WHAT YOU SHOULD DO: Print the listing below in its entirety, character for character.

GIVEN INFORMATION:
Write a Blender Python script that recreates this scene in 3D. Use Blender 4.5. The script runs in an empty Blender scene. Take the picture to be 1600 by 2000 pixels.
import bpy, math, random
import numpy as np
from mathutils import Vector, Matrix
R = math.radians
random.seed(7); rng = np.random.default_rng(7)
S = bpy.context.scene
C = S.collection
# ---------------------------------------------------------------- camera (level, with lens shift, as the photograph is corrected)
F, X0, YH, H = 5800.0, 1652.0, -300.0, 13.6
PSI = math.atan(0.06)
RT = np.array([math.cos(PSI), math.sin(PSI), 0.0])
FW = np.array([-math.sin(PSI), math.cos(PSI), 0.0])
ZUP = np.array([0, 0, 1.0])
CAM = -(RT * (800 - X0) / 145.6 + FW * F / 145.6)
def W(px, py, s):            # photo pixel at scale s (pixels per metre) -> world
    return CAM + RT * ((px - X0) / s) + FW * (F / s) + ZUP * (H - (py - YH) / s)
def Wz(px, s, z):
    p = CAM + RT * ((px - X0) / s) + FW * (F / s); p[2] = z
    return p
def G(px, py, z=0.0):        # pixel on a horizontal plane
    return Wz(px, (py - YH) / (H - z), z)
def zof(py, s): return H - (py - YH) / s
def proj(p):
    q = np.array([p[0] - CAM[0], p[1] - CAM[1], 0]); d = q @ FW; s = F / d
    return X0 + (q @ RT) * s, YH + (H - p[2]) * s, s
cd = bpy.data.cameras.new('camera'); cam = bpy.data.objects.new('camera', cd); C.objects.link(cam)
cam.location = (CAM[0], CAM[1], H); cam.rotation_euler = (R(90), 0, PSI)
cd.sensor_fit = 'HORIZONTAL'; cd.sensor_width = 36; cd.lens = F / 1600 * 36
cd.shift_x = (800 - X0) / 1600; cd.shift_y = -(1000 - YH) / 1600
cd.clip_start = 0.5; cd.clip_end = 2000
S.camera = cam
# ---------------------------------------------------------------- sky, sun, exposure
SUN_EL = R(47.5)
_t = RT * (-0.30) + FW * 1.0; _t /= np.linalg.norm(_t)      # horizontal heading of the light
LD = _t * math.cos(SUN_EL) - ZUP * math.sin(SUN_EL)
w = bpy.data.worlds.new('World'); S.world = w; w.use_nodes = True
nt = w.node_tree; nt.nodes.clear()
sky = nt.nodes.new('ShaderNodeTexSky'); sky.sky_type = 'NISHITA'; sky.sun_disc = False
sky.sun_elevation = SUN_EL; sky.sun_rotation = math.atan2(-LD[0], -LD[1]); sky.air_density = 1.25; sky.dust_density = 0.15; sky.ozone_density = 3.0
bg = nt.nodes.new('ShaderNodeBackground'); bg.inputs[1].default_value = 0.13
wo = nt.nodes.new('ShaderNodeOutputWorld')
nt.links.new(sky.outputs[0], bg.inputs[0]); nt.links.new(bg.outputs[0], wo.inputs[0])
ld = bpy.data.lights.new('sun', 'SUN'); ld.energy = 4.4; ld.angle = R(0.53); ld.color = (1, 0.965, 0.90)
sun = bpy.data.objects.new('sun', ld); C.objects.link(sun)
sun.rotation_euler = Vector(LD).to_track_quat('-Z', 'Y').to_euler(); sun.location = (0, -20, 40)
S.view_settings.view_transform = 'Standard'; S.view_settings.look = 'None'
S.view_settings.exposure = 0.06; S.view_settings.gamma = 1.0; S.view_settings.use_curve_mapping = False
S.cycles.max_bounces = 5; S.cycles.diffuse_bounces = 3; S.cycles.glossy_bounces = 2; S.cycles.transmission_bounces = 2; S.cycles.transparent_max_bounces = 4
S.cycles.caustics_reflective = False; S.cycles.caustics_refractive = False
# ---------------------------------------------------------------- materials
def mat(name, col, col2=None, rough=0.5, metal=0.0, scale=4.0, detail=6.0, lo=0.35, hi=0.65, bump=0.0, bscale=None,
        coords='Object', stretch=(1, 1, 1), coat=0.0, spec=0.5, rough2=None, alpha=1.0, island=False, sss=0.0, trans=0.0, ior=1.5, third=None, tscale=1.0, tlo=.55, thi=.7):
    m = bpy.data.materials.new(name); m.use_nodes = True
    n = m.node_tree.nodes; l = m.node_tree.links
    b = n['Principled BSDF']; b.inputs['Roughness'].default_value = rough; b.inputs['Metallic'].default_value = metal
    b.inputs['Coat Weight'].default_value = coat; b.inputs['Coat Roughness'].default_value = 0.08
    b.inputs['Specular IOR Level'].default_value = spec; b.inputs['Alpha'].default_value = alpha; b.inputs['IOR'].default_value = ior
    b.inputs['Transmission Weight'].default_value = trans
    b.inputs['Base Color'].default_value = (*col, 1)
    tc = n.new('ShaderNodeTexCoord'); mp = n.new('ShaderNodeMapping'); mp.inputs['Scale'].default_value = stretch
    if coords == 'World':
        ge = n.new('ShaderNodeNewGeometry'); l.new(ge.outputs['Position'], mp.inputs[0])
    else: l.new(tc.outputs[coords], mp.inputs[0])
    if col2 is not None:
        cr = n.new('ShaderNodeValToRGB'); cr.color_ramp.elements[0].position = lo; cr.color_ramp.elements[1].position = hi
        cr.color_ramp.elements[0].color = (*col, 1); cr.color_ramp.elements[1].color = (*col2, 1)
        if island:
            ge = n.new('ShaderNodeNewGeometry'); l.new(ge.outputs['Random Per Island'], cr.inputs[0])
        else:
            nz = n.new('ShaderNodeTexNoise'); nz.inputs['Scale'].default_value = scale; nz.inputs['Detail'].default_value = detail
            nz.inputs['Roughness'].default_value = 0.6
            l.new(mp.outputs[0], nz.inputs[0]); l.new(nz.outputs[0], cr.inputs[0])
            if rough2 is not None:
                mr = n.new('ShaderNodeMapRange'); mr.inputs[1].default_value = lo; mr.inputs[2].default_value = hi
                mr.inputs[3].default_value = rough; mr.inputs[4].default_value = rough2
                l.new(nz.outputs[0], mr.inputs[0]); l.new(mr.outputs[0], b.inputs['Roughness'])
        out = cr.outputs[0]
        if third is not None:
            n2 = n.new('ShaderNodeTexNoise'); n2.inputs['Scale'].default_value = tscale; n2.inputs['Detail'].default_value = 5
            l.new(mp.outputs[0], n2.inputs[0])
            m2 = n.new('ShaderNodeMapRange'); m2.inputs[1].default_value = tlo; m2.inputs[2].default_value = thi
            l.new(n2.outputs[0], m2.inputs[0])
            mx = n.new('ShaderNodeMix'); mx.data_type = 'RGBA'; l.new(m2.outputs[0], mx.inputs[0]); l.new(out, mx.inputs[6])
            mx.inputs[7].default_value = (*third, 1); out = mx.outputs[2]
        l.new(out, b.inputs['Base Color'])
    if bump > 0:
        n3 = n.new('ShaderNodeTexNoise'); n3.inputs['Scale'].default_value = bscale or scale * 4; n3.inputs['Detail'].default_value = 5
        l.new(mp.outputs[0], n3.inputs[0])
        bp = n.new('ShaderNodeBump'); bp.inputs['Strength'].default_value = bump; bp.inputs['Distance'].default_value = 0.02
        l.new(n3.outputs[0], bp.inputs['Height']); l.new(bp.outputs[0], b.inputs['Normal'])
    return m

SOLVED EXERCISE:
Write a Blender Python script that recreates this scene in 3D. Use Blender 4.5. The script runs in an empty Blender scene. Take the picture to be 1600 by 2000 pixels.
import bpy, math, random
import numpy as np
from mathutils import Vector, Matrix
R = math.radians
random.seed(7); rng = np.random.default_rng(7)
S = bpy.context.scene
C = S.collection
# ---------------------------------------------------------------- camera (level, with lens shift, as the photograph is corrected)
F, X0, YH, H = 5800.0, 1652.0, -300.0, 13.6
PSI = math.atan(0.06)
RT = np.array([math.cos(PSI), math.sin(PSI), 0.0])
FW = np.array([-math.sin(PSI), math.cos(PSI), 0.0])
ZUP = np.array([0, 0, 1.0])
CAM = -(RT * (800 - X0) / 145.6 + FW * F / 145.6)
def W(px, py, s):            # photo pixel at scale s (pixels per metre) -> world
    return CAM + RT * ((px - X0) / s) + FW * (F / s) + ZUP * (H - (py - YH) / s)
def Wz(px, s, z):
    p = CAM + RT * ((px - X0) / s) + FW * (F / s); p[2] = z
    return p
def G(px, py, z=0.0):        # pixel on a horizontal plane
    return Wz(px, (py - YH) / (H - z), z)
def zof(py, s): return H - (py - YH) / s
def proj(p):
    q = np.array([p[0] - CAM[0], p[1] - CAM[1], 0]); d = q @ FW; s = F / d
    return X0 + (q @ RT) * s, YH + (H - p[2]) * s, s
cd = bpy.data.cameras.new('camera'); cam = bpy.data.objects.new('camera', cd); C.objects.link(cam)
cam.location = (CAM[0], CAM[1], H); cam.rotation_euler = (R(90), 0, PSI)
cd.sensor_fit = 'HORIZONTAL'; cd.sensor_width = 36; cd.lens = F / 1600 * 36
cd.shift_x = (800 - X0) / 1600; cd.shift_y = -(1000 - YH) / 1600
cd.clip_start = 0.5; cd.clip_end = 2000
S.camera = cam
# ---------------------------------------------------------------- sky, sun, exposure
SUN_EL = R(47.5)
_t = RT * (-0.30) + FW * 1.0; _t /= np.linalg.norm(_t)      # horizontal heading of the light
LD = _t * math.cos(SUN_EL) - ZUP * math.sin(SUN_EL)
w = bpy.data.worlds.new('World'); S.world = w; w.use_nodes = True
nt = w.node_tree; nt.nodes.clear()
sky = nt.nodes.new('ShaderNodeTexSky'); sky.sky_type = 'NISHITA'; sky.sun_disc = False
sky.sun_elevation = SUN_EL; sky.sun_rotation = math.atan2(-LD[0], -LD[1]); sky.air_density = 1.25; sky.dust_density = 0.15; sky.ozone_density = 3.0
bg = nt.nodes.new('ShaderNodeBackground'); bg.inputs[1].default_value = 0.13
wo = nt.nodes.new('ShaderNodeOutputWorld')
nt.links.new(sky.outputs[0], bg.inputs[0]); nt.links.new(bg.outputs[0], wo.inputs[0])
ld = bpy.data.lights.new('sun', 'SUN'); ld.energy = 4.4; ld.angle = R(0.53); ld.color = (1, 0.965, 0.90)
sun = bpy.data.objects.new('sun', ld); C.objects.link(sun)
sun.rotation_euler = Vector(LD).to_track_quat('-Z', 'Y').to_euler(); sun.location = (0, -20, 40)
S.view_settings.view_transform = 'Standard'; S.view_settings.look = 'None'
S.view_settings.exposure = 0.06; S.view_settings.gamma = 1.0; S.view_settings.use_curve_mapping = False
S.cycles.max_bounces = 5; S.cycles.diffuse_bounces = 3; S.cycles.glossy_bounces = 2; S.cycles.transmission_bounces = 2; S.cycles.transparent_max_bounces = 4
S.cycles.caustics_reflective = False; S.cycles.caustics_refractive = False
# ---------------------------------------------------------------- materials
def mat(name, col, col2=None, rough=0.5, metal=0.0, scale=4.0, detail=6.0, lo=0.35, hi=0.65, bump=0.0, bscale=None,
        coords='Object', stretch=(1, 1, 1), coat=0.0, spec=0.5, rough2=None, alpha=1.0, island=False, sss=0.0, trans=0.0, ior=1.5, third=None, tscale=1.0, tlo=.55, thi=.7):
    m = bpy.data.materials.new(name); m.use_nodes = True
    n = m.node_tree.nodes; l = m.node_tree.links
    b = n['Principled BSDF']; b.inputs['Roughness'].default_value = rough; b.inputs['Metallic'].default_value = metal
    b.inputs['Coat Weight'].default_value = coat; b.inputs['Coat Roughness'].default_value = 0.08
    b.inputs['Specular IOR Level'].default_value = spec; b.inputs['Alpha'].default_value = alpha; b.inputs['IOR'].default_value = ior
    b.inputs['Transmission Weight'].default_value = trans
    b.inputs['Base Color'].default_value = (*col, 1)
    tc = n.new('ShaderNodeTexCoord'); mp = n.new('ShaderNodeMapping'); mp.inputs['Scale'].default_value = stretch
    if coords == 'World':
        ge = n.new('ShaderNodeNewGeometry'); l.new(ge.outputs['Position'], mp.inputs[0])
    else: l.new(tc.outputs[coords], mp.inputs[0])
    if col2 is not None:
        cr = n.new('ShaderNodeValToRGB'); cr.color_ramp.elements[0].position = lo; cr.color_ramp.elements[1].position = hi
        cr.color_ramp.elements[0].color = (*col, 1); cr.color_ramp.elements[1].color = (*col2, 1)
        if island:
            ge = n.new('ShaderNodeNewGeometry'); l.new(ge.outputs['Random Per Island'], cr.inputs[0])
        else:
            nz = n.new('ShaderNodeTexNoise'); nz.inputs['Scale'].default_value = scale; nz.inputs['Detail'].default_value = detail
            nz.inputs['Roughness'].default_value = 0.6
            l.new(mp.outputs[0], nz.inputs[0]); l.new(nz.outputs[0], cr.inputs[0])
            if rough2 is not None:
                mr = n.new('ShaderNodeMapRange'); mr.inputs[1].default_value = lo; mr.inputs[2].default_value = hi
                mr.inputs[3].default_value = rough; mr.inputs[4].default_value = rough2
                l.new(nz.outputs[0], mr.inputs[0]); l.new(mr.outputs[0], b.inputs['Roughness'])
        out = cr.outputs[0]
        if third is not None:
            n2 = n.new('ShaderNodeTexNoise'); n2.inputs['Scale'].default_value = tscale; n2.inputs['Detail'].default_value = 5
            l.new(mp.outputs[0], n2.inputs[0])
            m2 = n.new('ShaderNodeMapRange'); m2.inputs[1].default_value = tlo; m2.inputs[2].default_value = thi
            l.new(n2.outputs[0], m2.inputs[0])
            mx = n.new('ShaderNodeMix'); mx.data_type = 'RGBA'; l.new(m2.outputs[0], mx.inputs[0]); l.new(out, mx.inputs[6])
            mx.inputs[7].default_value = (*third, 1); out = mx.outputs[2]
        l.new(out, b.inputs['Base Color'])
    if bump > 0:
        n3 = n.new('ShaderNodeTexNoise'); n3.inputs['Scale'].default_value = bscale or scale * 4; n3.inputs['Detail'].default_value = 5
        l.new(mp.outputs[0], n3.inputs[0])
        bp = n.new('ShaderNodeBump'); bp.inputs['Strength'].default_value = bump; bp.inputs['Distance'].default_value = 0.02
        l.new(n3.outputs[0], bp.inputs['Height']); l.new(bp.outputs[0], b.inputs['Normal'])
    return m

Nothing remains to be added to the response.